_Record set:_
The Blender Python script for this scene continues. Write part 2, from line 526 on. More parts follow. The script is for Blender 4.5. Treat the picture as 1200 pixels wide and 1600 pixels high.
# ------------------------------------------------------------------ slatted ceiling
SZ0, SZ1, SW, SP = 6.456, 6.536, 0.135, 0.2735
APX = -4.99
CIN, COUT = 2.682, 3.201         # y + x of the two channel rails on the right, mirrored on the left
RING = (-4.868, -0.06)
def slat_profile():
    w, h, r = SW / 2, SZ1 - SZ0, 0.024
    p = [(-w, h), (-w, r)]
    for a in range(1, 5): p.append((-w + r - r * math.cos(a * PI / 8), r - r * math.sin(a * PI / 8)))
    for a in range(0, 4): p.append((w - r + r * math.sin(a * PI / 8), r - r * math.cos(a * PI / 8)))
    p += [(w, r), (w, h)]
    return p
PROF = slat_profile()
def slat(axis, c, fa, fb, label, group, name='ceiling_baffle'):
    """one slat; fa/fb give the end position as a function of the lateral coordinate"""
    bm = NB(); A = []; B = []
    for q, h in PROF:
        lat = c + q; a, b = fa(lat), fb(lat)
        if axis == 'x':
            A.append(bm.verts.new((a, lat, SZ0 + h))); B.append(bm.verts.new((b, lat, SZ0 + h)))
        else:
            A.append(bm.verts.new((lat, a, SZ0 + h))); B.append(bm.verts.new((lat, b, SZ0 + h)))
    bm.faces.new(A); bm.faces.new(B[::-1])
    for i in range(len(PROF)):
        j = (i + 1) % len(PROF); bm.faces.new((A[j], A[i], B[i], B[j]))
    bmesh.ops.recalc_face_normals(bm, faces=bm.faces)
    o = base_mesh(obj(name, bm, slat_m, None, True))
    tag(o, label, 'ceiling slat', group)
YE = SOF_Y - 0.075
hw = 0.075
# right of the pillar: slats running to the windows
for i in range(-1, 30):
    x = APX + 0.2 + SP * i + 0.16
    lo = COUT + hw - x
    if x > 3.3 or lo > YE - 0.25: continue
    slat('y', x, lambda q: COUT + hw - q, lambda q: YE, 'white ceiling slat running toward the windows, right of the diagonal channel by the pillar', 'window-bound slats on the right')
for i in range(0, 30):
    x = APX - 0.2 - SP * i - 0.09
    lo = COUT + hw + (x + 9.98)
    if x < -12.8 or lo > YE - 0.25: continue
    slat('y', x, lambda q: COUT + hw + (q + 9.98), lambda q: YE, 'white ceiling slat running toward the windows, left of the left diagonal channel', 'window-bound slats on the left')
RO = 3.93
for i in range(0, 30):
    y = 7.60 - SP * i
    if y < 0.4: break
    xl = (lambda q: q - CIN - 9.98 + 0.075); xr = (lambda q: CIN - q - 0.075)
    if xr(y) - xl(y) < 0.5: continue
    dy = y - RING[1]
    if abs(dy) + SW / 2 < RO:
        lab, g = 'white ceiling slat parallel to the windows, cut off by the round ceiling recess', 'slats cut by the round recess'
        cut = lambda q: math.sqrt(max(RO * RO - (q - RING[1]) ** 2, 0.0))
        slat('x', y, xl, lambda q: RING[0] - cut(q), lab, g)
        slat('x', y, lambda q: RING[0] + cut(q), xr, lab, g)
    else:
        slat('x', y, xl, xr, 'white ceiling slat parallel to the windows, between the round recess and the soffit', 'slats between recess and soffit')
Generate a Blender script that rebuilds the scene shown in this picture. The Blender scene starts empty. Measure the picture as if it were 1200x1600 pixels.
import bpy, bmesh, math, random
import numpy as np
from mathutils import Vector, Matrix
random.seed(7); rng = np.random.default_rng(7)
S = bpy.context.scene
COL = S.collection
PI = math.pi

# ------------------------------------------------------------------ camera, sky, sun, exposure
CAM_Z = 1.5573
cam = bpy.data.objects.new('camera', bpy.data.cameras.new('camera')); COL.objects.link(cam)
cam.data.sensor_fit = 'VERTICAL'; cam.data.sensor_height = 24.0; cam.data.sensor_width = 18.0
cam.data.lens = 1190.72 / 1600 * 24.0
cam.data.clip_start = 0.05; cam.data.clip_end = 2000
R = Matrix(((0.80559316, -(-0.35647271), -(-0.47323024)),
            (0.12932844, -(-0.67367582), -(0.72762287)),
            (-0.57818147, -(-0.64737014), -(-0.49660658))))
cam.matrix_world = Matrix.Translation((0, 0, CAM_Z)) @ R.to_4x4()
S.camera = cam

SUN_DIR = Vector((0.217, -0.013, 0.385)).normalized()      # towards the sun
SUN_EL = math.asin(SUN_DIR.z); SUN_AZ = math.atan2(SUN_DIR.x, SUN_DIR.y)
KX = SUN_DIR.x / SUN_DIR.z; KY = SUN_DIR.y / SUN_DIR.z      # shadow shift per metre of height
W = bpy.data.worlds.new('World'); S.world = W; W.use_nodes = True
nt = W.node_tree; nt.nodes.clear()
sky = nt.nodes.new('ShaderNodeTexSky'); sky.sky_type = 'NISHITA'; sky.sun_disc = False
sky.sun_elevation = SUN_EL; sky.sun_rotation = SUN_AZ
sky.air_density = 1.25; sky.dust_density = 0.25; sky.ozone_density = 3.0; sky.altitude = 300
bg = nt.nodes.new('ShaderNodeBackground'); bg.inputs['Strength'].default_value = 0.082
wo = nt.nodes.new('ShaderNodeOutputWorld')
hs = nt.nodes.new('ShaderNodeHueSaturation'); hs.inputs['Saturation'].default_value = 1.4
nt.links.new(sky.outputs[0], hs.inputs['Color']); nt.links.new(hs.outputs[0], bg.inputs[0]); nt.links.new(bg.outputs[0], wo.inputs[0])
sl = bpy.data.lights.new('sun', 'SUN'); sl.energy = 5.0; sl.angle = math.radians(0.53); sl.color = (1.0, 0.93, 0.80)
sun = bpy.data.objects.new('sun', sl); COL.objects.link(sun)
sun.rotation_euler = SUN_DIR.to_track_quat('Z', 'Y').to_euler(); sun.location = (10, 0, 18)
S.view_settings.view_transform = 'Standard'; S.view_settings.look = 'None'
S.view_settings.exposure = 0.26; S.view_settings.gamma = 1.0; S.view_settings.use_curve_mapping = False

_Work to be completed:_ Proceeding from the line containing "Generate a Blender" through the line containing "S.camera = cam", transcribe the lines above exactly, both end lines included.

_Answer to this problem:_
Generate a Blender script that rebuilds the scene shown in this picture. The Blender scene starts empty. Measure the picture as if it were 1200x1600 pixels.
import bpy, bmesh, math, random
import numpy as np
from mathutils import Vector, Matrix
random.seed(7); rng = np.random.default_rng(7)
S = bpy.context.scene
COL = S.collection
PI = math.pi

# ------------------------------------------------------------------ camera, sky, sun, exposure
CAM_Z = 1.5573
cam = bpy.data.objects.new('camera', bpy.data.cameras.new('camera')); COL.objects.link(cam)
cam.data.sensor_fit = 'VERTICAL'; cam.data.sensor_height = 24.0; cam.data.sensor_width = 18.0
cam.data.lens = 1190.72 / 1600 * 24.0
cam.data.clip_start = 0.05; cam.data.clip_end = 2000
R = Matrix(((0.80559316, -(-0.35647271), -(-0.47323024)),
            (0.12932844, -(-0.67367582), -(0.72762287)),
            (-0.57818147, -(-0.64737014), -(-0.49660658))))
cam.matrix_world = Matrix.Translation((0, 0, CAM_Z)) @ R.to_4x4()
S.camera = cam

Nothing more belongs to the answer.